Not at all, Rachel. very interesting. No, I don't have an agent. An agent took an interest in some short stories I wrote some while back, and tried to place one with a TV company who were at that point in the market for new material for dramas. They didn't take it, but the feedback was encouraging, and he recommended I try my hand at a novel, as he rarely placed short stories. So I took the plunge but meanwhile he retired.
The original draft got good feedback from a crime novelist Sophie Hannah, she saw a potential market with crime readers, though she said it was a 'highly unusual' crime story. And actually, it isn't a crime story at all. It's more a quest/self recovery story.
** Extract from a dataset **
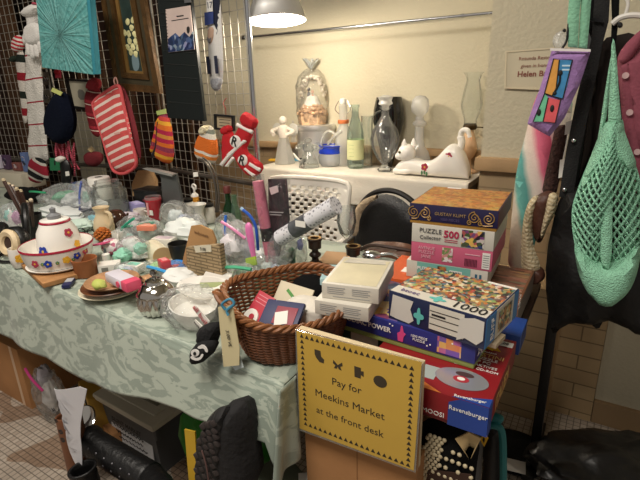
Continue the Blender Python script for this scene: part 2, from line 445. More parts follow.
sbox('wall_column_lower', (-.457, YC, 0), (.12, YB+.12, .975), brick_m)
sbox('trim_2', (-.475, YC-.03, .975), (.12, YB+.1, 1.03), tan_stone, .008)
sbox('wall_right', (.08, 1.92, 0), (2.4, YB+.12, 2.9), cream_wall)
sbox('wall_right_lower', (-.076, 1.90, 0), (.078, YB, .70), brick_low)
sbox('wall_column_dado', (-.43, 1.80, 0), (-.085, 1.99, .58), brick_low)
sbox('trim_12', (-.090, 1.885, 0), (-.074, 1.91, .70), tan_stone, .003)
sbox('baseboard_right', (.08, 1.9, 0), (2.4, 1.93, .10), M('tan_baseboard', '#8f7656', .6), .004)
sbox('wall_left_back', (-5, YB, 0), (-2.42, YB+.12, 2.9), wood_dark)
for i in range(9):
    x = -2.5-i*.29
    sbox('trim_%d' % (i+3), (x-.05, YB-.03, 0), (x, YB+.01, 2.9), wood_mid, .004)
sbox('wall_left', (-5.1, -1.5, 0), (-5, 2.6, 2.9), wood_dark)
cx0, cx1 = at(74, 130, y=2.37).x, at(96, 130, y=2.37).x
sbox('wall_left_pale_panel', (cx0, 2.36, 0), (cx1, YB+.01, at(85, 112, y=2.37).z), cream_wall)
# open door leaf and jamb at the far left
jx = at(14, 60, y=1.9).x
sbox('door_1', (jx-.95, 1.88, 0), (jx-.12, 1.93, 2.2), wood_dark, .004)
sbox('door_1_jamb', (jx-.12, 1.86, 0), (jx+.05, 1.95, 2.9), wood_mid, .006)

# ------------------------------------------------------------------ light
w = bpy.data.worlds.new('world'); sc.world = w; w.use_nodes = True
w.node_tree.nodes['Background'].inputs[0].default_value = hx('#fff5ea'); w.node_tree.nodes['Background'].inputs[1].default_value = .3
def area(name, loc, size, power, col, rot=(0, 0, 0)):
    d = bpy.data.lights.new(name, 'AREA'); d.shape = 'RECTANGLE'; d.size, d.size_y = size; d.energy = power; d.color = hx(col)[:3]
    o = bpy.data.objects.new(name, d); COL.objects.link(o); o.location = loc; o.rotation_euler = rot; return o
area('ceiling_lamp', (-.55, -.25, 2.86), (.7, .7), 50, '#fff6ea')
area('ceiling_lamp', (-2.0, .1, 2.86), (.6, .6), 32, '#fff6ea')

# clamp work lamp with a spun metal reflector, switched on
lp = at(277, 20, y=1.86)
lamp = thing('clamp_lamp', 'lit clamp lamp with a shiny spun metal dome above the counter', 'lamp', lp)
tilt = Matrix.Rotation(R(-4), 4, 'Y') @ Matrix.Rotation(R(-4), 4, 'X')
lr = 28.5*mpp(lp)
lamp.matrix_world = Matrix.Translation(lp) @ tilt
MB().lathe([(lr*1.02, -.004), (lr*1.03, .0), (lr, .004), (lr*.93, .04), (lr*.78, .085), (lr*.55, .12), (lr*.3, .14), (.035, .15)], 40).build('reflector', M('spun_aluminium', '#e4e4e2', .42, .65), lamp, solid=.0015)
MB().lathe([(0, -.0), (.024, .012), (.033, .035), (.03, .06), (.018, .09), (.014, .13), (0, .13)], 20).build('bulb', M('lit_bulb', '#fff6e4', .5, emit='#ffe9c8', es=30), lamp)
MB().lathe([(.036, .148), (.04, .15), (.04, .2), (.028, .215), (.024, .27), (0, .27)], 20).build('socket', black, lamp)
MB().tube(path([(0, 0, .27), (.02, -.05, .34), (.1, -.2, .36), (-.02, -.38, .33)], 20), .004).build('cord', black, lamp)
pl = bpy.data.lights.new('bulb_light', 'POINT'); pl.energy = 17; pl.color = hx('#fff0da')[:3]; pl.shadow_soft_size = .03
po = bpy.data.objects.new('bulb_light', pl); COL.objects.link(po); po.location = lp + tilt @ V((0, 0, -.035))

# chrome rod across the recess
a, b = at(246, 37.4, y=2.3), at(490, 13, y=2.3); b.x = -.458
rod = thing('curtain_rod', 'thin chrome rod running level across the back wall under the lamp', 'rod', (a+b)/2)
MB().tube([(a-b)/2, (b-a)/2], .007, 10).build('rod', steel, rod)
MB().tube([(a-b)/2+V((.0, 0, 0)), (a-b)/2+V((-.022, 0, 0))], .014, 12).build('end_knob', steel, rod)
MB().tube([(b-a)/2+V((-.2, 0, 0)), (b-a)/2+V((-.19, 0, 0))], .0095, 12).build('joint_collar', steel, rod)

# ------------------------------------------------------------------ wire display panels
GY = 1.74
px1 = at(247, 40, y=GY-.02).x
def grid_panel(label, x0, x1, y0, y1, z0, z1, cell=.05):
    o = V(((x0+x1)/2, (y0+y1)/2, 0)); a = math.atan2(y1-y0, x1-x0); L = math.hypot(x1-x0, y1-y0)
    r = thing('wire_grid_panel', label, 'display panel', o, a, 'wire display panels behind the sale table')
    g = MB(); n = int(L/cell)
    for i in range(n+1): g.tube([(-L/2+i*L/n, 0, z0), (-L/2+i*L/n, 0, z1)], .0022, 5)
    k = int((z1-z0)/cell)
    for i in range(k+1): g.tube([(-L/2, .004, z0+i*cell), (L/2, .004, z0+i*cell)], .0022, 5)
    g.build('wire_mesh', wire_m, r)
    f = MB()
    for x in (-L/2, L/2): f.tube([(x, 0, 0), (x, 0, z1+.03)], .007, 8)
    f.build('upright', wire_m, r)
    MB().tube([(-L/2+.01, -.012, .885), (L/2-.01, -.012, .885)], .012, 8).build('cross_rail', M('dull_metal_rail', '#77726a', .4, .7), r)
    for s in (-1, 1): MB().box((s*(L/2-.05), 0, .012), (.03, .3, .024), .004).build('foot', M('dull_metal_rail', '#77726a'), r)
    return r
grid_panel('bright wire grid panel beside the chrome pole, carrying the red socks', -2.17, px1-.015, GY+.13, GY, .35, 2.1)
grid_panel('wire grid panel holding the gold-framed painting and striped oven mitt', -3.02, -2.21, GY+.02, GY+.13, .35, 2.1)
grid_panel('wire grid panel in the far corner behind the turquoise canvas', -3.9, -3.06, GY-.02, GY+.02, .35, 2.1)
pole = thing('display_pole', 'slim chrome upright pole standing at the end of the wire grid', 'pole', (px1+.014, GY-.02, 0))
MB().tube([(0, 0, .02), (0, 0, 2.15)], .011, 12).build('tube', steel, pole)
MB().lathe([(0, 0), (.024, 0), (.024, .01), (.016, .03), (.012, .05), (0, .05)], 24).build('base', steel, pole)

# ------------------------------------------------------------------ the long sale table and its cloth
XL, XR = -3.75, -.513
def te(x): return .748-.066*(x+1.9)      # front edge of the top
tb = thing('folding_table', 'long folding table hidden under the sage green damask cloth', 'table', (-2.15, 1.13, 0))
MB().prism([(XL+2.15, te(XL)+.012-1.13), (XR+2.15-.01, te(XR)+.012-1.13), (XR+2.15-.01, .4), (XL+2.15, .4)], .035, Matrix.Translation((0, 0, .69))).build('tabletop', M('table_laminate', '#8b8378', .6), tb)
for x in (-1.2, 1.3):
    for y in (-.13, .25):
        MB().tube([(x, y, 0), (x, y, .69)], .013, 8).build('leg', M('table_leg_steel', '#4a4a4a', .4, .8), tb)
cl = bpy.data.materials.new('sage_damask'); cl.use_nodes = True
def damask(mt):
    nt = mt.node_tree; b = nt.nodes['Principled BSDF']; N = nt.nodes.new; L = nt.links.new
    tc = N('ShaderNodeTexCoord')
    n1 = N('ShaderNodeTexNoise'); n1.inputs['Scale'].default_value = 10; n1.inputs['Detail'].default_value = 4; n1.inputs['Roughness'].default_value = .55; n1.inputs['Distortion'].default_value = 1.9
    L(tc.outputs['UV'], n1.inputs['Vector'])
    n3 = N('ShaderNodeTexNoise'); n3.inputs['Scale'].default_value = 14; n3.inputs['Detail'].default_value = 1; n3.inputs['Distortion'].default_value = 2.5; L(tc.outputs['UV'], n3.inputs['Vector'])
    w2 = N('ShaderNodeMath'); w2.operation = 'MULTIPLY'; w2.inputs[1].default_value = .3; L(n3.outputs['Fac'], w2.inputs[0])
    s = N('ShaderNodeMath'); s.operation = 'SINE'; L(w2.outputs[0], s.inputs[0])
    r0 = ramp(nt, [(0, '#000000'), (.47, '#000000'), (.495, '#ffffff')], False); L(n1.outputs['Fac'], r0.inputs['Fac'])
    k2 = N('ShaderNodeMath'); k2.operation = 'MULTIPLY_ADD'; k2.inputs[1].default_value = .27; L(s.outputs[0], k2.inputs[0])
    kk = N('ShaderNodeMath'); kk.operation = 'MULTIPLY_ADD'; kk.inputs[1].default_value = .55; kk.inputs[2].default_value = .25; L(r0.outputs['Color'], kk.inputs[0]); L(kk.outputs[0], k2.inputs[2])
    r = ramp(nt, [(0, '#848f84'), (.3, '#8b978b'), (.7, '#a3ad9f'), (1, '#acb5a7')], False)
    L(k2.outputs[0], r.inputs['Fac']); L(r.outputs['Color'], b.inputs['Base Color'])
    q = ramp(nt, [(0, '#9a9a9a'), (.4, '#9a9a9a'), (.7, '#d5d5d5')], False); L(k2.outputs[0], q.inputs['Fac']); L(q.outputs['Color'], b.inputs['Roughness'])
    b.inputs['Specular IOR Level'].default_value = .45; b.inputs['Sheen Weight'].default_value = .15
    wv = N('ShaderNodeTexNoise'); wv.inputs['Scale'].default_value = 260; L(tc.outputs['UV'], wv.inputs['Vector'])
    u = N('ShaderNodeBump'); u.inputs['Strength'].default_value = .12; u.inputs['Distance'].default_value = .004
    L(wv.outputs['Fac'], u.inputs['Height']); L(u.outputs['Normal'], b.inputs['Normal'])
damask(cl)
hem_pts = []
for _px, _py in ((0, 334), (34, 352), (87, 383), (99, 386), (140, 398), (179, 410), (194, 420), (230, 431), (262, 439), (270, 462), (285, 492), (300, 515)):
    _p = at(_px, _py, y=.69)
    for _ in range(3): _p = at(_px, _py, y=te(_p.x)-.04)
    hem_pts.append((_p.x, _p.z))
hem_pts = [(-3.8, .36)] + hem_pts
def hem(x):
    for (a, p), (b, q) in zip(hem_pts, hem_pts[1:]):
        if a <= x <= b: t = (x-a)/(b-a); return p+(q-p)*t
    return hem_pts[-1][1] if x > 0 else hem_pts[0][1]
def cloth(u, v):
    x = XL+(XR-XL)*u; y0 = te(x)
    Ltop = 1.52-y0; rr = .012
    if v <= .4:                       # the top
        y = 1.52-(Ltop-rr)*(v/.4); z = T-.004+.0012*noise.noise(V((x*6, y*6, 1)))
        return V((x, y, z))
    if v <= .5:                       # the rounded edge
        a = (v-.4)/.1*PI/2
        return V((x, y0+rr-rr*math.sin(a), T-.004-rr+rr*math.cos(a)))
    k = (v-.5)/.5; z0 = T-.004-rr; z = z0+(hem(x)-z0)*k
    near = max(0, min(1, (x+.85)/.3))
    rip = (.010*math.sin(x*11+1)+.014*near*math.sin(x*40+.6))*k + .008*noise.noise(V((x*3, z*3, 4)))*k
    return V((x, y0-.004-.03*k-abs(rip)*1.0-rip*.6, z))
c = MB().sheet(cloth, 220, 60, uv=lambda a, b2: (XL+(XR-XL)*a, (1.3*(b2/.5) if b2 < .5 else 1.3+(b2-.5)*.8)))
def cside(u, v):
    y = te(XR)-.045*v-.012+(.716-te(XR)+.045*v)*u
    return V((XR+.002+.006*v*math.sin(u*9), y, (T-.006)+(hem(XR)-.02-(T-.006))*v))
c.sheet(cside, 12, 24, uv=lambda a, b2: (XR+.08*a, 1.3+b2*.4))
tag(c.build('tablecloth', cl, solid=.0025, ang=2), 'sage green damask tablecloth draped over the long sale table', 'tablecloth')
# ------------------------------------------------------------------ things hung on the wire grid
HY = 1.66
knit = dict(bump=.5, bscale=260)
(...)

I overhauled it almost from scratch sent it out to a few agents last year and the year before, had a couple of near misses, and am aiming to start sending out again towards the end of the year, and also maybe printing off the novel, no ISBN, just to have it as a hard proof/approval copy. So I am now revisiting it in entirety with a focus on formatting, while working on another spooky/psychological suspense novel.
I am finding that Courier is a great aid to editing. Things 'leap' to my eye, and I am finding it easier to spot, word by word, what doesn't punch its weight and needs to go.
Tell us more about working with the editor and the 10 versions of your novel...and how you decided which to go with, if that's not too onerous to explain?